We played in the water for probably twenty minutes, trying to get Martha to join us. I got pretty far out in the river at one point. I mean, it was almost sundown, not many boaters, who was going to come? But our persuasion had just started to work--she'd gotten her shirt off, at least--and then, we hear it. Male voices on the rocks above us. Lots of them.
I think I screamed. Softly. I mean, yeah, so the idea was funny, but did I actually want to get caught naked in the middle of a river? I submit NO.
Let me explain the geography for you. If we had headed straight back for the towels, there's no way in heck we would have made it. We would have been stuck, half out of the water, exposed to the harsh, cruel world. So we swim up under the bluff and try to become one with the rocks. I don't think I've ever swum that fast before. There was some hyperventilating going on, some panic, some muffled hysterical laughter, and we're just clinging to this rock and trying to hide, like Adam and Eve except not, we don't want an Adam, we want Adam to GO AWAY. We can actually see, through the bushes, about three guys come to the edge of the bluff. They say hi to Martha, and I'm thinking, oh no, I didn't actually want to get caught, what if they come down and jump in!? But they pull back from the top, and we're hissing at Martha and telling her to bring us our towels, but she can't because it's too deep for her to get over; and so she balls up our bras and underwear and chucks them at us.
They promptly get stuck in an overhanging tree about halfway there.
Yes, I know. Trust me, I know.
I see my favorite sports bra sinking, and I go, screw this, I like that one, and I leave the rock, simultaneously trying to rescue my dignity and protect my virtue at the same time, fishing for my clothing and craning my neck to see if anybody's looking. Let me tell you, trying to do all this, and keep your head above water, while pulling on undergarments at the same time...hysterical.
I eventually flail enoughh to get Bec's stuff out of the crazy tree and tossed it back to her, and she goes through the same contortions to get it back on while staying hidden, and we finally...finally...got back to the towels.
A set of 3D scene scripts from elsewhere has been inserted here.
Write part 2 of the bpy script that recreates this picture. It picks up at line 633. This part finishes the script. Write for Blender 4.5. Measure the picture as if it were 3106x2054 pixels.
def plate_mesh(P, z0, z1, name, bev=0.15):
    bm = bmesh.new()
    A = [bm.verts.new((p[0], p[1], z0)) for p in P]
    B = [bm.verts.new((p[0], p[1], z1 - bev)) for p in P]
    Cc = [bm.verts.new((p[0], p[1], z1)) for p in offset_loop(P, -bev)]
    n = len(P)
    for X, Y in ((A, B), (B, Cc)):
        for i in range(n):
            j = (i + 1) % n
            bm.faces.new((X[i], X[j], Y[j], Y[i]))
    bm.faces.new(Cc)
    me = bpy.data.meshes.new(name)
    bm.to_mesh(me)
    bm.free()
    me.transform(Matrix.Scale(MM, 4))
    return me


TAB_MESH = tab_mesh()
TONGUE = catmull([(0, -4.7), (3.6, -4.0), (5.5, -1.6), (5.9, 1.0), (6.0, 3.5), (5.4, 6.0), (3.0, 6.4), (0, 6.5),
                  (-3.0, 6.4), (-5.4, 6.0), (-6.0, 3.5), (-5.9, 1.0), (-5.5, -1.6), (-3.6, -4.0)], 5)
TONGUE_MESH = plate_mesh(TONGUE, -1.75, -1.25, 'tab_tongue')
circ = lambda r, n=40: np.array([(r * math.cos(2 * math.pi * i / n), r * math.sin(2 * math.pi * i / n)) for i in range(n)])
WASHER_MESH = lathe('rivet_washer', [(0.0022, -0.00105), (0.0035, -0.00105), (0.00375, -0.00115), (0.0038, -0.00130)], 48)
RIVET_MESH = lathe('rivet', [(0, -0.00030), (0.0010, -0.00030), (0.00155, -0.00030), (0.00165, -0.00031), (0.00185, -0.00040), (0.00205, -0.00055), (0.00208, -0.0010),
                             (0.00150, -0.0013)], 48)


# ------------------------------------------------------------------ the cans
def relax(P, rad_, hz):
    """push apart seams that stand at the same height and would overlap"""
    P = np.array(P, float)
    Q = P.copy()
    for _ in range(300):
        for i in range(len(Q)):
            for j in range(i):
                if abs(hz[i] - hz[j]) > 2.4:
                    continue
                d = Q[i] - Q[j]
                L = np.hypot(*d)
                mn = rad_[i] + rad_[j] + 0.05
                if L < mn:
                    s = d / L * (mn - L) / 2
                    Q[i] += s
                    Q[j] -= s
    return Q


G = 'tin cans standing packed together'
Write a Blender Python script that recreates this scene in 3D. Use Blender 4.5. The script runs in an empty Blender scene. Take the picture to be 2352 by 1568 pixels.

And up the rock. And past the newly set up camp of the four guys who interrupted our swim. If they hadn't decided to set up before they swam...if Martha had already been in the water...if we hadn't swum to the rocks like Jaws was chasing us...Oh. My.
Best college memory EVER.
2 comments:
Mercy.
oh my word! lyssa this made me laugh so hard! i was laughing really loud at work and my boss had to ask me what was going on....eek! great writing and props for the crazy adventure!